- **WHAT YOU HAVE TO DO**
Without including any images, repeat the data exactly.

- **RECORD SET**
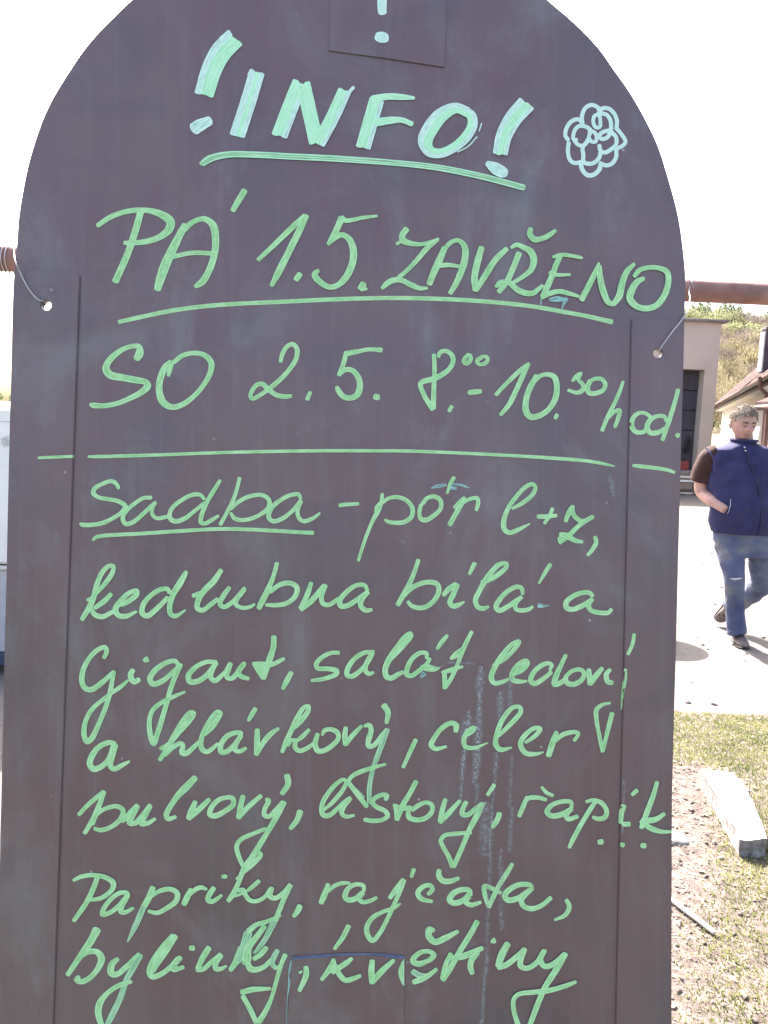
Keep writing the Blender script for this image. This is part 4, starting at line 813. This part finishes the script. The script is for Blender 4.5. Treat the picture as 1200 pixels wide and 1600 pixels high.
# downpipe (seen against the wall)
q0, q1, q2, q3 = at(1187.5, 596, 17.2), at(1187.5, 606, 17.2), at(1198, 616, 17.2), at(1197, 645, 17.2)
bm = bmesh.new(); q3b = Vector((q3.x, q3.y, 0.1)); tube(bm, [q0 + Vector((0, 0, .1)), q0, q1, q2, q2 + (q3b - q2) * .1, q3b], .045, 10, Vector((0, 1, 0))); build('downpipe', bm, M_brown, hs, True, off=ho)
# chimney
cz = at(1195, 514, 19).z; cx0 = at(1192, 540, 19)
bm = bmesh.new(); box(bm, (cx0.x + .32, 19.0, (cz + 3.2) / 2), (.64, .22, cz - 3.2)); ch = build('chimney', bm, simple('sooty_brick', (.07, .055, .07), (.14, .11, .13), 3, .95, .4), hs, off=ho)
bm = bmesh.new(); box(bm, (cx0.x + .32, 19.0, cz + .015), (.68, .26, .05)); build('chimney_cap', bm, M_greyc, ch, off=ho)
bm = bmesh.new(); box(bm, (cx0.x - .02, 19.0, (cz + 3.2) / 2 - .03), (.04, .18, cz - 3.3)); build('white_edge_strip', bm, M_white, ch, off=ho)  # thin white strip up the chimney's left edge
# porch
pz = at(1186, 636, 14).z; pl = at(1185, 640, 14)
pr = empty('porch_canopy', (pl.x + .7, 14.5, 0)); tag(pr, 'small tiled canopy on brown posts at the right edge', 'canopy'); po = Vector(pr.location)
bm = bmesh.new(); prism(bm, [Vector((pl.x, 13.2, pz)), Vector((pl.x + 1.7, 13.2, pz + .75)), Vector((pl.x + 1.7, 13.2, pz + .85)), Vector((pl.x, 13.2, pz + .09))], [Vector((pl.x, 14.15, pz)), Vector((pl.x + 1.7, 14.15, pz + .75)), Vector((pl.x + 1.7, 14.15, pz + .85)), Vector((pl.x, 14.15, pz + .09))])
bmesh.ops.recalc_face_normals(bm, faces=bm.faces); build('canopy_roof', bm, M_tile, pr, off=po)
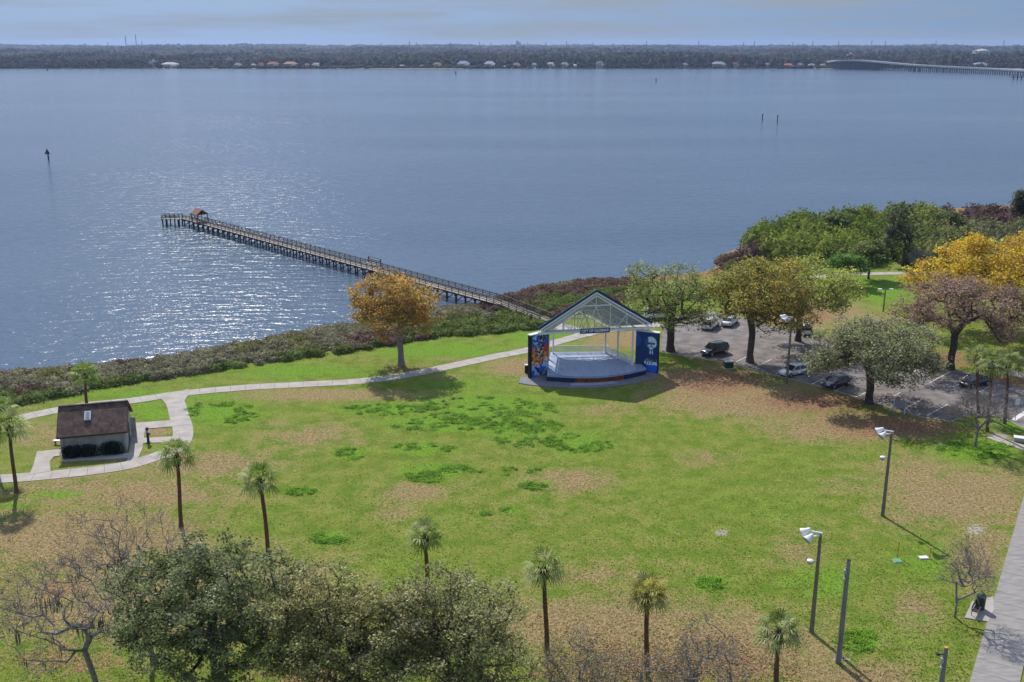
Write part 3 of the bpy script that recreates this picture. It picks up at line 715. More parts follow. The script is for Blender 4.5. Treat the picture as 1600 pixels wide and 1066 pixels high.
# short grass tufts and dry blades all over the lawn, coloured like the cover they grow in
kt = 90000
tpx = rng.uniform(-60, 1660, kt); tpy = 560+520*rng.random(kt)**0.85
u_ = (tpx-800)/F; v_ = (tpy-533)/F; t_ = H/(SP+v_*CP); tX = u_*t_; tY = (CP-v_*SP)*t_
okk = (tY < shoreY(tX)-9) & ~inpoly(tX, tY, [tuple(P(*q))[:2] for q in LOT]) & ~inpoly(tX, tY, [tuple(P(*q))[:2] for q in ((820, 520), (1040, 520), (1035, 600), (820, 600))])
okk &= ~inpoly(tX, tY, [tuple(P(*q))[:2] for q in ((40, 650), (300, 605), (305, 700), (200, 740), (-10, 760), (-10, 735))]) & ~((tpx > 1600-(tpy-775)*85/291-4) & (tpy > 660))
tX, tY, tpx, tpy = tX[okk], tY[okk], tpx[okk], tpy[okk]
def msk(lst, x, y):
    o_ = np.zeros(len(x))
    for cx, cy, rx, ry, a in lst: o_ = np.maximum(o_, a*np.exp(-(((x-cx)/rx)**2+((y-cy)/ry)**2)*.9))
    return o_
bm = np.clip(msk(BROWN, tpx, tpy)*1.2+.25*(vnoise(tX, tY, 3, 21)-.3), 0, 1)[:, None]; gm_ = msk(GREEN, tpx, tpy)[:, None]; lm = msk(LITTER, tpx, tpy)
rr_ = rng.random((len(tX), 1))
tc_ = np.where(rr_ < bm*.6+.06, np.array([[.33, .26, .12]]), np.array([[.14, .19, .03]])); tc_ = np.where((rr_ > .5) & (gm_ > .5), np.array([[.10, .21, .02]]), tc_); tc_ = tc_*rng.uniform(.55, 1.2, (len(tX), 1))
onpath = np.zeros(len(tX), bool)
for pl in PATHPTS:
    for i in range(0, len(pl), 4): onpath |= ((tX-pl[i].x)**2+(tY-pl[i].y)**2) < 2.2
tX, tY, tc_, lm = tX[~onpath], tY[~onpath], tc_[~onpath], lm[~onpath]
V, Fq = quads(rng, np.stack([tX, tY, np.full(len(tX), .012)], 1), 0.075, up=2.2, aspect=.45)
tag(npmesh('grass_tufts', V, Fq, M['brush'], colors=np.repeat(tc_, 4, 0)), 'short green and dry grass tufts over the lawn', None, None, 'stuff')
kl = 26000; lx = rng.uniform(1000, 1600, kl); ly = rng.uniform(500, 720, kl); extra = rng.uniform(0, 1, (9000, 2)); lx = np.concatenate([lx, 850+400*extra[:, 0]]); ly = np.concatenate([ly, 980+90*extra[:, 1]])
keep = rng.random(len(lx)) < msk(LITTER, lx, ly)
lx, ly = lx[keep], ly[keep]; u_ = (lx-800)/F; v_ = (ly-533)/F; t_ = H/(SP+v_*CP)
V, Fq = quads(rng, np.stack([u_*t_, (CP-v_*SP)*t_, np.full(len(lx), .05)], 1), 0.085, up=2.5, aspect=.6)
lc = np.array([(.40, .22, .11), (.30, .17, .09), (.46, .30, .17), (.22, .12, .07)])[rng.integers(0, 4, len(lx))]
tag(npmesh('fallen_leaves', V, Fq, M['brush'], colors=np.repeat(lc, 4, 0)), 'reddish brown fallen leaves scattered under the trees', None, None, 'stuff')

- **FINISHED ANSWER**
Keep writing the Blender script for this image. This is part 4, starting at line 813. This part finishes the script. The script is for Blender 4.5. Treat the picture as 1200 pixels wide and 1600 pixels high.
# downpipe (seen against the wall)
q0, q1, q2, q3 = at(1187.5, 596, 17.2), at(1187.5, 606, 17.2), at(1198, 616, 17.2), at(1197, 645, 17.2)
bm = bmesh.new(); q3b = Vector((q3.x, q3.y, 0.1)); tube(bm, [q0 + Vector((0, 0, .1)), q0, q1, q2, q2 + (q3b - q2) * .1, q3b], .045, 10, Vector((0, 1, 0))); build('downpipe', bm, M_brown, hs, True, off=ho)
# chimney
cz = at(1195, 514, 19).z; cx0 = at(1192, 540, 19)
bm = bmesh.new(); box(bm, (cx0.x + .32, 19.0, (cz + 3.2) / 2), (.64, .22, cz - 3.2)); ch = build('chimney', bm, simple('sooty_brick', (.07, .055, .07), (.14, .11, .13), 3, .95, .4), hs, off=ho)
bm = bmesh.new(); box(bm, (cx0.x + .32, 19.0, cz + .015), (.68, .26, .05)); build('chimney_cap', bm, M_greyc, ch, off=ho)
bm = bmesh.new(); box(bm, (cx0.x - .02, 19.0, (cz + 3.2) / 2 - .03), (.04, .18, cz - 3.3)); build('white_edge_strip', bm, M_white, ch, off=ho)  # thin white strip up the chimney's left edge
# porch
pz = at(1186, 636, 14).z; pl = at(1185, 640, 14)
pr = empty('porch_canopy', (pl.x + .7, 14.5, 0)); tag(pr, 'small tiled canopy on brown posts at the right edge', 'canopy'); po = Vector(pr.location)
bm = bmesh.new(); prism(bm, [Vector((pl.x, 13.2, pz)), Vector((pl.x + 1.7, 13.2, pz + .75)), Vector((pl.x + 1.7, 13.2, pz + .85)), Vector((pl.x, 13.2, pz + .09))], [Vector((pl.x, 14.15, pz)), Vector((pl.x + 1.7, 14.15, pz + .75)), Vector((pl.x + 1.7, 14.15, pz + .85)), Vector((pl.x, 14.15, pz + .09))])
bmesh.ops.recalc_face_normals(bm, faces=bm.faces); build('canopy_roof', bm, M_tile, pr, off=po)
Write part 3 of the bpy script that recreates this picture. It picks up at line 715. More parts follow. The script is for Blender 4.5. Treat the picture as 1600 pixels wide and 1066 pixels high.
# short grass tufts and dry blades all over the lawn, coloured like the cover they grow in
kt = 90000
tpx = rng.uniform(-60, 1660, kt); tpy = 560+520*rng.random(kt)**0.85
u_ = (tpx-800)/F; v_ = (tpy-533)/F; t_ = H/(SP+v_*CP); tX = u_*t_; tY = (CP-v_*SP)*t_
okk = (tY < shoreY(tX)-9) & ~inpoly(tX, tY, [tuple(P(*q))[:2] for q in LOT]) & ~inpoly(tX, tY, [tuple(P(*q))[:2] for q in ((820, 520), (1040, 520), (1035, 600), (820, 600))])
okk &= ~inpoly(tX, tY, [tuple(P(*q))[:2] for q in ((40, 650), (300, 605), (305, 700), (200, 740), (-10, 760), (-10, 735))]) & ~((tpx > 1600-(tpy-775)*85/291-4) & (tpy > 660))
tX, tY, tpx, tpy = tX[okk], tY[okk], tpx[okk], tpy[okk]
def msk(lst, x, y):
    o_ = np.zeros(len(x))
    for cx, cy, rx, ry, a in lst: o_ = np.maximum(o_, a*np.exp(-(((x-cx)/rx)**2+((y-cy)/ry)**2)*.9))
    return o_
bm = np.clip(msk(BROWN, tpx, tpy)*1.2+.25*(vnoise(tX, tY, 3, 21)-.3), 0, 1)[:, None]; gm_ = msk(GREEN, tpx, tpy)[:, None]; lm = msk(LITTER, tpx, tpy)
rr_ = rng.random((len(tX), 1))
tc_ = np.where(rr_ < bm*.6+.06, np.array([[.33, .26, .12]]), np.array([[.14, .19, .03]])); tc_ = np.where((rr_ > .5) & (gm_ > .5), np.array([[.10, .21, .02]]), tc_); tc_ = tc_*rng.uniform(.55, 1.2, (len(tX), 1))
onpath = np.zeros(len(tX), bool)
for pl in PATHPTS:
    for i in range(0, len(pl), 4): onpath |= ((tX-pl[i].x)**2+(tY-pl[i].y)**2) < 2.2
tX, tY, tc_, lm = tX[~onpath], tY[~onpath], tc_[~onpath], lm[~onpath]
V, Fq = quads(rng, np.stack([tX, tY, np.full(len(tX), .012)], 1), 0.075, up=2.2, aspect=.45)
tag(npmesh('grass_tufts', V, Fq, M['brush'], colors=np.repeat(tc_, 4, 0)), 'short green and dry grass tufts over the lawn', None, None, 'stuff')
kl = 26000; lx = rng.uniform(1000, 1600, kl); ly = rng.uniform(500, 720, kl); extra = rng.uniform(0, 1, (9000, 2)); lx = np.concatenate([lx, 850+400*extra[:, 0]]); ly = np.concatenate([ly, 980+90*extra[:, 1]])
keep = rng.random(len(lx)) < msk(LITTER, lx, ly)
lx, ly = lx[keep], ly[keep]; u_ = (lx-800)/F; v_ = (ly-533)/F; t_ = H/(SP+v_*CP)
V, Fq = quads(rng, np.stack([u_*t_, (CP-v_*SP)*t_, np.full(len(lx), .05)], 1), 0.085, up=2.5, aspect=.6)
lc = np.array([(.40, .22, .11), (.30, .17, .09), (.46, .30, .17), (.22, .12, .07)])[rng.integers(0, 4, len(lx))]
tag(npmesh('fallen_leaves', V, Fq, M['brush'], colors=np.repeat(lc, 4, 0)), 'reddish brown fallen leaves scattered under the trees', None, None, 'stuff')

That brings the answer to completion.